TO DO:
Return all of the lines below exactly as they are.

DATASET EXTRACT:
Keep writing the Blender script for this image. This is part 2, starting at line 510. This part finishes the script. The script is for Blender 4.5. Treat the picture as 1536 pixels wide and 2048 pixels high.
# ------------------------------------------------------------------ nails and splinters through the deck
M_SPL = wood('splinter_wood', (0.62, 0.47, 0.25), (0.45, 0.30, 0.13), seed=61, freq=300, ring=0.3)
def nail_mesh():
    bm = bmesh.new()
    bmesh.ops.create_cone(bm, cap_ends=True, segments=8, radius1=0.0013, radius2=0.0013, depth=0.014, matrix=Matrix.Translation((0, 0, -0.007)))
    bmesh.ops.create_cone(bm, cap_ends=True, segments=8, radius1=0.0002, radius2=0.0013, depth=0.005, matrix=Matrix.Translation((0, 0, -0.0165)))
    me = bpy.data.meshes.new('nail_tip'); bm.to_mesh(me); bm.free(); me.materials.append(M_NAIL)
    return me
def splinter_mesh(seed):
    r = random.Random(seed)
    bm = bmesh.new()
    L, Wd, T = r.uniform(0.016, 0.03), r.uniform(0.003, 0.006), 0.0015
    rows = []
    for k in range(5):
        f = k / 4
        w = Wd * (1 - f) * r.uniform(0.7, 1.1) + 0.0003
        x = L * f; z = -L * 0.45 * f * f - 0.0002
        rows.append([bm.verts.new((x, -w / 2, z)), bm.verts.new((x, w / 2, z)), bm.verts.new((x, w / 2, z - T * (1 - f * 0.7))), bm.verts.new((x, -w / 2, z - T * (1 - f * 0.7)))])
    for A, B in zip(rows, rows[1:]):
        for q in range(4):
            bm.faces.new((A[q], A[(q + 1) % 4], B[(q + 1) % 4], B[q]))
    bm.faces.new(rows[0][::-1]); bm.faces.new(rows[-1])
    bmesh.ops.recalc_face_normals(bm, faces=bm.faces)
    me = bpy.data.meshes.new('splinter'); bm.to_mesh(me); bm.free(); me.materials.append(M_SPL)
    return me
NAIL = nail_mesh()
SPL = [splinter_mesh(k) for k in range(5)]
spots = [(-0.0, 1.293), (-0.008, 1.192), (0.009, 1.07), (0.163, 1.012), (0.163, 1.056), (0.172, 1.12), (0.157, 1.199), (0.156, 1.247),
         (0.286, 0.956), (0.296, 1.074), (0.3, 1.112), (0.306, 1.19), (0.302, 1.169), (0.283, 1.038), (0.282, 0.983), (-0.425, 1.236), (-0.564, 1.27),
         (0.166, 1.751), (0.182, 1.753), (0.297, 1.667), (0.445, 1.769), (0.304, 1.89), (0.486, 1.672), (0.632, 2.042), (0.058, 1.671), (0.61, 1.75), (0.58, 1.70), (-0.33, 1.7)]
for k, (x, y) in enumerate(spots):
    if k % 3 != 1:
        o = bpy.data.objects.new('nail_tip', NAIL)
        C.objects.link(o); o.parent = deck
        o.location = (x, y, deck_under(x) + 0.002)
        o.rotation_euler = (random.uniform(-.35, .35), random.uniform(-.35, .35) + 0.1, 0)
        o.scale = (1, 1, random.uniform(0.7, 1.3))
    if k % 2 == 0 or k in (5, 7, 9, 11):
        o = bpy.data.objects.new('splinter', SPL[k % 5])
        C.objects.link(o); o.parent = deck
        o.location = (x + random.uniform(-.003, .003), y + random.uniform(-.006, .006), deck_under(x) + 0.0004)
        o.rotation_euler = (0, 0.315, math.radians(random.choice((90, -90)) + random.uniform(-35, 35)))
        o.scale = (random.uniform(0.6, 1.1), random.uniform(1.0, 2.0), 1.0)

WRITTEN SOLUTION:
Keep writing the Blender script for this image. This is part 2, starting at line 510. This part finishes the script. The script is for Blender 4.5. Treat the picture as 1536 pixels wide and 2048 pixels high.
# ------------------------------------------------------------------ nails and splinters through the deck
M_SPL = wood('splinter_wood', (0.62, 0.47, 0.25), (0.45, 0.30, 0.13), seed=61, freq=300, ring=0.3)
def nail_mesh():
    bm = bmesh.new()
    bmesh.ops.create_cone(bm, cap_ends=True, segments=8, radius1=0.0013, radius2=0.0013, depth=0.014, matrix=Matrix.Translation((0, 0, -0.007)))
    bmesh.ops.create_cone(bm, cap_ends=True, segments=8, radius1=0.0002, radius2=0.0013, depth=0.005, matrix=Matrix.Translation((0, 0, -0.0165)))
    me = bpy.data.meshes.new('nail_tip'); bm.to_mesh(me); bm.free(); me.materials.append(M_NAIL)
    return me
def splinter_mesh(seed):
    r = random.Random(seed)
    bm = bmesh.new()
    L, Wd, T = r.uniform(0.016, 0.03), r.uniform(0.003, 0.006), 0.0015
    rows = []
    for k in range(5):
        f = k / 4
        w = Wd * (1 - f) * r.uniform(0.7, 1.1) + 0.0003
        x = L * f; z = -L * 0.45 * f * f - 0.0002
        rows.append([bm.verts.new((x, -w / 2, z)), bm.verts.new((x, w / 2, z)), bm.verts.new((x, w / 2, z - T * (1 - f * 0.7))), bm.verts.new((x, -w / 2, z - T * (1 - f * 0.7)))])
    for A, B in zip(rows, rows[1:]):
        for q in range(4):
            bm.faces.new((A[q], A[(q + 1) % 4], B[(q + 1) % 4], B[q]))
    bm.faces.new(rows[0][::-1]); bm.faces.new(rows[-1])
    bmesh.ops.recalc_face_normals(bm, faces=bm.faces)
    me = bpy.data.meshes.new('splinter'); bm.to_mesh(me); bm.free(); me.materials.append(M_SPL)
    return me
NAIL = nail_mesh()
SPL = [splinter_mesh(k) for k in range(5)]
spots = [(-0.0, 1.293), (-0.008, 1.192), (0.009, 1.07), (0.163, 1.012), (0.163, 1.056), (0.172, 1.12), (0.157, 1.199), (0.156, 1.247),
         (0.286, 0.956), (0.296, 1.074), (0.3, 1.112), (0.306, 1.19), (0.302, 1.169), (0.283, 1.038), (0.282, 0.983), (-0.425, 1.236), (-0.564, 1.27),
         (0.166, 1.751), (0.182, 1.753), (0.297, 1.667), (0.445, 1.769), (0.304, 1.89), (0.486, 1.672), (0.632, 2.042), (0.058, 1.671), (0.61, 1.75), (0.58, 1.70), (-0.33, 1.7)]
for k, (x, y) in enumerate(spots):
    if k % 3 != 1:
        o = bpy.data.objects.new('nail_tip', NAIL)
        C.objects.link(o); o.parent = deck
        o.location = (x, y, deck_under(x) + 0.002)
        o.rotation_euler = (random.uniform(-.35, .35), random.uniform(-.35, .35) + 0.1, 0)
        o.scale = (1, 1, random.uniform(0.7, 1.3))
    if k % 2 == 0 or k in (5, 7, 9, 11):
        o = bpy.data.objects.new('splinter', SPL[k % 5])
        C.objects.link(o); o.parent = deck
        o.location = (x + random.uniform(-.003, .003), y + random.uniform(-.006, .006), deck_under(x) + 0.0004)
        o.rotation_euler = (0, 0.315, math.radians(random.choice((90, -90)) + random.uniform(-35, 35)))
        o.scale = (random.uniform(0.6, 1.1), random.uniform(1.0, 2.0), 1.0)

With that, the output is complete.